Towards new configurations of urban energy governance in South Africa’s renewable energy procurement programme.


Towards new configurations of urban energy governance in South Africa’s renewable energy procurement programme.

Author(s): Davies, M., Swilling, M., Wlokas, H.L.
Link to CST author(s): Prof. Mark Swilling, Dr. Holle Linnea Wlokas, Dr. Megan Davies
Publication: Energy Research & Social Science
Year: 2017
Full reference: Davies, M., Swilling, M., Wlokas, H.L. 2017. Towards new configurations of urban energy governance in South Africa’s renewable energy procurement programme.
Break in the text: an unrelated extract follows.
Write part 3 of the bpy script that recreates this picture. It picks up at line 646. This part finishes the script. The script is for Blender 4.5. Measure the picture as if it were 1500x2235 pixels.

Energy Research & Social Science 36:61-69
https://www.sciencedirect.com/science/article/pii/S2214629617303997



Summary

The South African Department of Energy launched the Renewable Energy Independent Power Producers Procurement Program (REIPPPP) in 2011 to secure additional renewable energy generation capacity for South Africa’s national electricity grid. The procurement framework included expenditure targets to drive socio-economic (SED) and enterprise development (ED) in local communities, together with requirements related to job creation through local employment as well as local community shareholding [2]. The article explores the opportunities opened up for alternative configurations of urban energy governance given the emergence of new dispersed and decentralised socio-technical infrastructure and the accompanying place-based investments by Independent Power Producers (IPPs). What follows is first an analysis of the relationship between the spatial realities of energy transitions and the political dynamics of the urban. Thereafter the article presents an exploration of the developmental implications of the programme together with three scenarios which might contribute towards enhancing the development outcomes of the REIPPPP, integrating IPPs into local economies or building sustainable energy democracies. In this way, we try to demonstrate how the expansion of utility scale renewable energy infrastructure might catalyse the emergence of new ‘spatial imaginaries’ [12] and the possibility of building ‘new forms of collective life’ [13] in South Africa.